Leistungsschutzrecht soll kommen

Gestern abend rauschte es nur so durch den Twitter-Wald, daß es krachte! Der Grund der Aufregung ist dieses Mal das sogenannte “Leistungsschutzrecht“, das wohl im Koalitionsvertrag der derzeitigen schwarz-gelben Regierung steht. Netzpolitik schreibt hierzu: 

Die Koalition hat am Abend verkündet, dass ein Leistungsschutzrecht für Presseverlage kommen wird. Bisher gibt es dazu außer Agenturmeldungen nichts konkretes. Unklar ist momentan, ob das geplante Gesetz eine reine Lex Google-News sein wird oder aber auch massive Auswirkungen auf soziale Medien wie Blogs und damit auch auf Meinungsfreiheit haben wird. Unklar ist auch, ob wir zukünftig für dieses Zitat Geld bezahlen müssen (oder an bild.de, die sicher rein zufällig als erste die Meldung dazu hatten):

Mit diesem Vorhaben wird das bestehende Urheberrecht nochmal um eine Stufe verschärft und zementiert, denn zu befürchten ist, daß man dann für Zitate aus den Onlinemedien bereits zahlen muss. Ich sage bewußt “zu befürchten”, weil ich einerseits den genauen Text des Vorhabens noch nicht kenne, andererseits weil es ansonsten keinen Sinn machen würde, warum man ein neues Leistungsschutzrecht für die Verlage einführen möchte.

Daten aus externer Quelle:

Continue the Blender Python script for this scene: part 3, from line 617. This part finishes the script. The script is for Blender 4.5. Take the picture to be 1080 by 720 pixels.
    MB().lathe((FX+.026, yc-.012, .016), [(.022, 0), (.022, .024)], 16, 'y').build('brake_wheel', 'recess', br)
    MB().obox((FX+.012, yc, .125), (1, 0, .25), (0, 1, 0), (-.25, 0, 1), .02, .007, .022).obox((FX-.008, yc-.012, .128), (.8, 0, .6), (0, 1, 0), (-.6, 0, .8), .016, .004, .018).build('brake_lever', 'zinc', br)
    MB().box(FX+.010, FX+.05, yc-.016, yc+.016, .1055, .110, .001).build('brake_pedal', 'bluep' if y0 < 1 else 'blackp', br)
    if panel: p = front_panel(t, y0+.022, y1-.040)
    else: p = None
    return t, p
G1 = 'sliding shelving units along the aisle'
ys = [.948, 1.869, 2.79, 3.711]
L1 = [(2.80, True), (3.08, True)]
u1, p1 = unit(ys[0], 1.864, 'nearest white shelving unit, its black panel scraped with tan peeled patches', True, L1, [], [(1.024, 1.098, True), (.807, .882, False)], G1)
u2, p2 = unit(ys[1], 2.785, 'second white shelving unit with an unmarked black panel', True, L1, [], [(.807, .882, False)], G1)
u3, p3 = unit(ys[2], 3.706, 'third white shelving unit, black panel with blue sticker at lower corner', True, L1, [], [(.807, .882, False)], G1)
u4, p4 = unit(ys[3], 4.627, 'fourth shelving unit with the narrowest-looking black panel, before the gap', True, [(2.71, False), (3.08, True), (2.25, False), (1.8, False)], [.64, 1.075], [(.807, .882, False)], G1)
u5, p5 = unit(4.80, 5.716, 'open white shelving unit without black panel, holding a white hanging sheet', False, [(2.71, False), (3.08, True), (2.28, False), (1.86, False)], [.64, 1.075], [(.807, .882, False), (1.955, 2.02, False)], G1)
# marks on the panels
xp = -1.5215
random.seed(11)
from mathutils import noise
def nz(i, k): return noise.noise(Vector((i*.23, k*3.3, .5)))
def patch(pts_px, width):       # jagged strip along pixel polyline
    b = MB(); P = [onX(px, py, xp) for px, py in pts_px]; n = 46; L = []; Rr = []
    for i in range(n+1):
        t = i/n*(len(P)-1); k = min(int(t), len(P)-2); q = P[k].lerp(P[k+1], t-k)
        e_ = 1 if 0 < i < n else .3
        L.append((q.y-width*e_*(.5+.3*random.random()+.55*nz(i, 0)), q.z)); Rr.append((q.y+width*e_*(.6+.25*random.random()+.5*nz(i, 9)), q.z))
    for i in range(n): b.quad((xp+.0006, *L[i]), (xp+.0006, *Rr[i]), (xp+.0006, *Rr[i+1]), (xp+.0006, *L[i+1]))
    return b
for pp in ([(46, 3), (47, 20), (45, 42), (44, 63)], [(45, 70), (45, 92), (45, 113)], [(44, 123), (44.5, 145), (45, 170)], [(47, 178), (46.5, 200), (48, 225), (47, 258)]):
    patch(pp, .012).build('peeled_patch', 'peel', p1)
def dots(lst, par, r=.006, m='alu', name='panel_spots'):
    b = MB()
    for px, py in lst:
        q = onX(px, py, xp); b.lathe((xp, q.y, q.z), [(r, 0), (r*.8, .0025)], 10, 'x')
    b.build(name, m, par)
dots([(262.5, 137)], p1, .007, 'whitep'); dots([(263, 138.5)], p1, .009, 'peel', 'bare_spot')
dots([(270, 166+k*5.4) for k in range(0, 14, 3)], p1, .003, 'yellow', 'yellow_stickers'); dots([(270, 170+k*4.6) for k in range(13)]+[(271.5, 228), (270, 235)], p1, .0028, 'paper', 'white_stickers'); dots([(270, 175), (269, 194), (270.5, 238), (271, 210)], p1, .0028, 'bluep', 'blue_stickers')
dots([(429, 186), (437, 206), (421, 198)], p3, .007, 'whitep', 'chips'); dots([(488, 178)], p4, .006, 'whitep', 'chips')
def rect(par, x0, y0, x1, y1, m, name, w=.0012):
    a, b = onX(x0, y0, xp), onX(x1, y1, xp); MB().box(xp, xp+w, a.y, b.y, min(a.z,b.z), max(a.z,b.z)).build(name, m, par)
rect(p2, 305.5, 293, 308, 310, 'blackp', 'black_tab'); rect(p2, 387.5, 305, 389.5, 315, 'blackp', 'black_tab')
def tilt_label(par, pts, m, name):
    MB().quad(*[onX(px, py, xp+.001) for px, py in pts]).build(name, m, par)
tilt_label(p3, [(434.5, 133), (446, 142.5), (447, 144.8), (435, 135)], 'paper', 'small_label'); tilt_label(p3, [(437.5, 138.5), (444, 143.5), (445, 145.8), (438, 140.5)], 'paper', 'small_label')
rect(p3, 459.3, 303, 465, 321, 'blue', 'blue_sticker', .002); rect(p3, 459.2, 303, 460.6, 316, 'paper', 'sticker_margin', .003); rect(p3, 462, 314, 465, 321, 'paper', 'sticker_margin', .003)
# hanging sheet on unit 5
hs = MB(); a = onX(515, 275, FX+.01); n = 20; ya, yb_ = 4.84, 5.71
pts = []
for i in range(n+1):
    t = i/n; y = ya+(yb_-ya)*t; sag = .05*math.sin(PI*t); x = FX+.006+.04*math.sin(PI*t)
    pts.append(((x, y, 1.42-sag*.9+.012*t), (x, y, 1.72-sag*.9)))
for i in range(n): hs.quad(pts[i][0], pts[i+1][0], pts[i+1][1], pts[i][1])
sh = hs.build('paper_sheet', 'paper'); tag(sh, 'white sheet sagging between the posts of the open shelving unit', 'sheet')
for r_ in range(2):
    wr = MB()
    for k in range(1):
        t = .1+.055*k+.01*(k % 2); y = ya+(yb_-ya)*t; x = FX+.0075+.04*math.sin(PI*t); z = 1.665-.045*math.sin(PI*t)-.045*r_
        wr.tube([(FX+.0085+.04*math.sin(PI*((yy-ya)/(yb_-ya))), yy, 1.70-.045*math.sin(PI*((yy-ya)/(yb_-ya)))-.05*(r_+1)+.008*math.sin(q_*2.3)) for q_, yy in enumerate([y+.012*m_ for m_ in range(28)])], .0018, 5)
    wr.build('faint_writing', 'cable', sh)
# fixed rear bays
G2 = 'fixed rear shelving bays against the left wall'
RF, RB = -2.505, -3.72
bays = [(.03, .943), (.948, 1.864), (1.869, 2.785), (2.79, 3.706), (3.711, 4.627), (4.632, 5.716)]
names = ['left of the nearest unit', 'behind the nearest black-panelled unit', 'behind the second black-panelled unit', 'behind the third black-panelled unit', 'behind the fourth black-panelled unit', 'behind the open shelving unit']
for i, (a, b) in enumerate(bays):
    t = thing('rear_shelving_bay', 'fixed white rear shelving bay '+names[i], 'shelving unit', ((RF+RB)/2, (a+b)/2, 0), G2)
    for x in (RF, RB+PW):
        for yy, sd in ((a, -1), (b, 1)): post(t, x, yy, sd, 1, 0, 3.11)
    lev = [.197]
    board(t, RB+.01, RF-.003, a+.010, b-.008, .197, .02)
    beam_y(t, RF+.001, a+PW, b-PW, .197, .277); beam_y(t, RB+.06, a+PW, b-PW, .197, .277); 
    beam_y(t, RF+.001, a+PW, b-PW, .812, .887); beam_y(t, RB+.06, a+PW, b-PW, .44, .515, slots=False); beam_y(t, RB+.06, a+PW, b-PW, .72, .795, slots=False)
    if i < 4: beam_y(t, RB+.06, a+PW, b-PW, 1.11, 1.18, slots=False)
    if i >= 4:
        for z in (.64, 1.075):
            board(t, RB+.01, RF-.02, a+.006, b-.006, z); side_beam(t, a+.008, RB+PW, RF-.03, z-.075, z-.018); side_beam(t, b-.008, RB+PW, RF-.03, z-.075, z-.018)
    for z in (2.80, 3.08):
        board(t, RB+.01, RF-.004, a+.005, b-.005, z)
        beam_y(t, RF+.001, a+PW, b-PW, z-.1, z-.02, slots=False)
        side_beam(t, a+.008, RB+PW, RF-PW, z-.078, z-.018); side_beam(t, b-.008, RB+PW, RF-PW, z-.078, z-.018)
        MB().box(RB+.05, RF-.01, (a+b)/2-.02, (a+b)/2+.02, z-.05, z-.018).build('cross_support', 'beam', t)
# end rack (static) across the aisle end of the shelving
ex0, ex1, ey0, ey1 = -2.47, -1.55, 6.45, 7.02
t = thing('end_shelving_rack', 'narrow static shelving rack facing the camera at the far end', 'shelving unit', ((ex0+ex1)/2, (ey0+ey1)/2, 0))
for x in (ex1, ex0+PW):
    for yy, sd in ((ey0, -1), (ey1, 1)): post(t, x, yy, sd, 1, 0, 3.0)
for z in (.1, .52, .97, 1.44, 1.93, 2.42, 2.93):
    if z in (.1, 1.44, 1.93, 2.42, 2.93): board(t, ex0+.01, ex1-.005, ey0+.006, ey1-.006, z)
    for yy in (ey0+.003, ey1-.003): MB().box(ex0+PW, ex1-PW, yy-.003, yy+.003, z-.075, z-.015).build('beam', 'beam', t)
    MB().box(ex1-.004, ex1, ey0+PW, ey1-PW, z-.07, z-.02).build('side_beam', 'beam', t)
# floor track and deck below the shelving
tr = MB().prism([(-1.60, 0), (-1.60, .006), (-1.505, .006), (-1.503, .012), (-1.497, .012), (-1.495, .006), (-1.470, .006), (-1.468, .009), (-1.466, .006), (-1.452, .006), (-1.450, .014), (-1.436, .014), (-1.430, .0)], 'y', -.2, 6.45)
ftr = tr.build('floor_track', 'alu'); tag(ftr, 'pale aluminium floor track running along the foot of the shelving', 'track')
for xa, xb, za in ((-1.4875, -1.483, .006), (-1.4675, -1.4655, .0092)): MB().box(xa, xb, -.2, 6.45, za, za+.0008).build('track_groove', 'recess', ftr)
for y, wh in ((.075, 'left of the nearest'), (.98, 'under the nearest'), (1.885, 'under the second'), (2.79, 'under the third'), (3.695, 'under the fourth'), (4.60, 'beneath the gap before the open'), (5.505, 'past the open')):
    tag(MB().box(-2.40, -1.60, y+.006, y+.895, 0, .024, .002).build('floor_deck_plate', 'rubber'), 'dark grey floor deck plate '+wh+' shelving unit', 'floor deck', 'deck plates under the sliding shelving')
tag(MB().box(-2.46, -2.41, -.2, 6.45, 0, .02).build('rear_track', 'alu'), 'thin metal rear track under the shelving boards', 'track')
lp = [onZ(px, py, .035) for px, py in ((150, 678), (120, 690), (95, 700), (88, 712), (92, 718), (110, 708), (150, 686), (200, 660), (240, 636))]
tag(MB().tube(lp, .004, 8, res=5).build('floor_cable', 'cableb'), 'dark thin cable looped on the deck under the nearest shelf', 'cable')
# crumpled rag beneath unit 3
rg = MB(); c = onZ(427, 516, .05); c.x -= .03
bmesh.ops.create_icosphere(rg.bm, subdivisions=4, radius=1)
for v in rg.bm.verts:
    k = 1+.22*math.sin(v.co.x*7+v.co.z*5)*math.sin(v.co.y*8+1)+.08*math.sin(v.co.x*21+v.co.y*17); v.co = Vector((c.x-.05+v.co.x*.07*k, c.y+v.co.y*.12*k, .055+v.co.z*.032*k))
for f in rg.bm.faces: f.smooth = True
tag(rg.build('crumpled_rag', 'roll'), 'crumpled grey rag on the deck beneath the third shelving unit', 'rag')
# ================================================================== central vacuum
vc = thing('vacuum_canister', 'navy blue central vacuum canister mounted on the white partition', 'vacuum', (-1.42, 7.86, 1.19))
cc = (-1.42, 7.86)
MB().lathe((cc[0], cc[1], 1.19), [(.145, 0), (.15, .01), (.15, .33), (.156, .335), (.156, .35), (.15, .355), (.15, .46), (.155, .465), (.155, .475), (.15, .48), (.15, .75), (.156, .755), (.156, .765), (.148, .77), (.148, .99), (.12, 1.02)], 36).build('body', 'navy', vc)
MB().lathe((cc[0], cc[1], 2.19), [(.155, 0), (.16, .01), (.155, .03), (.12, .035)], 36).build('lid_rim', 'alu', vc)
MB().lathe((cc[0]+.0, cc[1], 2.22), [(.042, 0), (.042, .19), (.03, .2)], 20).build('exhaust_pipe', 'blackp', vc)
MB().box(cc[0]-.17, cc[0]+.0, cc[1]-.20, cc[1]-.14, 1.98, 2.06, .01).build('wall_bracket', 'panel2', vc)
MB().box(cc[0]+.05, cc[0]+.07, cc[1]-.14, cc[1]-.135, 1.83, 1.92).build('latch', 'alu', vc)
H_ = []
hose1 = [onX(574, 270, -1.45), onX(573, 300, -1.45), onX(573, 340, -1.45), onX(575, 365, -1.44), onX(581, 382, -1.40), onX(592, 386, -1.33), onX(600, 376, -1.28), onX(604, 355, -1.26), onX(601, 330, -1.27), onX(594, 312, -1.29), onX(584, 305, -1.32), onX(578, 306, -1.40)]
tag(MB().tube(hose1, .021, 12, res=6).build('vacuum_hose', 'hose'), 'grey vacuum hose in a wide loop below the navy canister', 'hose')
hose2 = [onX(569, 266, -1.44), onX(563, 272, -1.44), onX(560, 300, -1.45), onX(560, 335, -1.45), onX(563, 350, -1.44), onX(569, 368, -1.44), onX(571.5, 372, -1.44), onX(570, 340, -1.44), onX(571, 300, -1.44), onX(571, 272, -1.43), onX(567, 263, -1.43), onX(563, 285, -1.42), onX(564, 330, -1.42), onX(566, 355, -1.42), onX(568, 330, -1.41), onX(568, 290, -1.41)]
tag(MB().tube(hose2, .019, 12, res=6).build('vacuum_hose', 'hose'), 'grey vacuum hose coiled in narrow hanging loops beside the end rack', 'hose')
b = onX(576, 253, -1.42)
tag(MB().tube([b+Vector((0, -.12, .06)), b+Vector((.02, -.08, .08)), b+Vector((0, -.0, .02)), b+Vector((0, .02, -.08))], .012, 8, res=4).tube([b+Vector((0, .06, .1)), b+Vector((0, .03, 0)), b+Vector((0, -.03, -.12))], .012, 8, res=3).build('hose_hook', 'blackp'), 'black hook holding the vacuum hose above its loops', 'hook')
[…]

Das ganze zudem noch als Schutz des Urhebers zu verkaufen, ist natürlich auch Quatsch, da die Urheber, also die Journalisten, wohl am wenigsten direkt davon profitieren würden, sondern in aller erster Linie die Verlage, die sich über eine entsprechende Verwertungsgesellschaft verlorene Einnahmen zurückzuholen versprechen.

Was bedeutet dies im Zweifel für das Internet? Nach Meinung der Befürworter vermutlich erst einmal gar nichts. Aber man kennt das ja: die Befürworter werben damit, daß sich für den normalen Nutzer ja gar nichts ändern wird, sondern es nur darum geht, daß Nachrichten-Aggregatoren wie Google News für die Inhalte zahlen sollen. Aber die Erfahrung zeigt, daß es nicht dabei bleiben wird und sich die Verwertungsgesellschaft ihre Zielgruppe schon suchen werden. Und da sind zum Beispiel Blogger, die ja auch Urheber sind, ein dankenswertes und vor allem schröpfenswertes Opfer, da diese sich mangels eigener Rechtsabteilung nicht gegen entsprechende Forderungen gerichtlich zur Wehr setzen können. Das Resultat wird sein, daß niemand mehr sinnvoll zitieren wird, denn wo endet das Zitat und wo fängt die Kopie an? Inhalte müssten vermutlich depubliziert werden und ja, auch mein Blog wäre danach ziemlich leer.

Kurzum: eine freie Meinungsäußerung wäre dann nur noch eingeschränkt möglich, denn zur Berichterstattung und Diskussion im Netz ist es unerläßlich, daß man seine Quellen anführt, die wesentliche Teile zitiert, auf die man sich bezieht und entsprechend verlinkt. Und mit Hilfe dieser Verlinkung ist dann auch ein Leichtes für die Verlage, entsprechende Verstöße gegen das Leistungsschutzrecht aufzuspüren: sie müssen sich einfach die Referrer in ihren Logs anschauen.

Im Übrigen denke ich, daß das Thema Leistungsschutzrecht gerade zeitlich unpassend hochkocht und eigentlich erst auf die öffentliche Agenda kommen sollte, nachdem die Bundesregierung ACTA hätte unterzeichnen sollen. Wir erinnern uns: die ACTA-Befürworter haben ständig gebetsmühlenartig behauptet, daß sich ja in Deutschland nichts durch ACTA ändern würde. Die geplanten Gesetzesvorhaben wie etwa das nun zur Diskussion stehende Leistungsschutzrecht haben sie dabei aber außer Betracht gelassen. Es macht ja auch keinen Sinn, über Jahre hinweg ein Handelsabkommen zu verhandeln, was dann doch nichts ändert. Es gibt oder wird diese Änderungen durch ACTA geben, aber erst dann, wenn ACTA beschlossene Sache ist. Denn dann kann man behaupten “Aber wir müssen doch wegen ACTA….” Genauso, wie derzeit immer behauptet wird, daß wir die Vorratsdatenspeicherung brauchen, weil es “die europäische Richtlinie zur Vorratsdatenspeicherung” eben so vorschreibt.

Wir brauchen keine Verschärfung des Urheberrechts, sondern eine Reform! Es wird Zeit, dies anzugehen!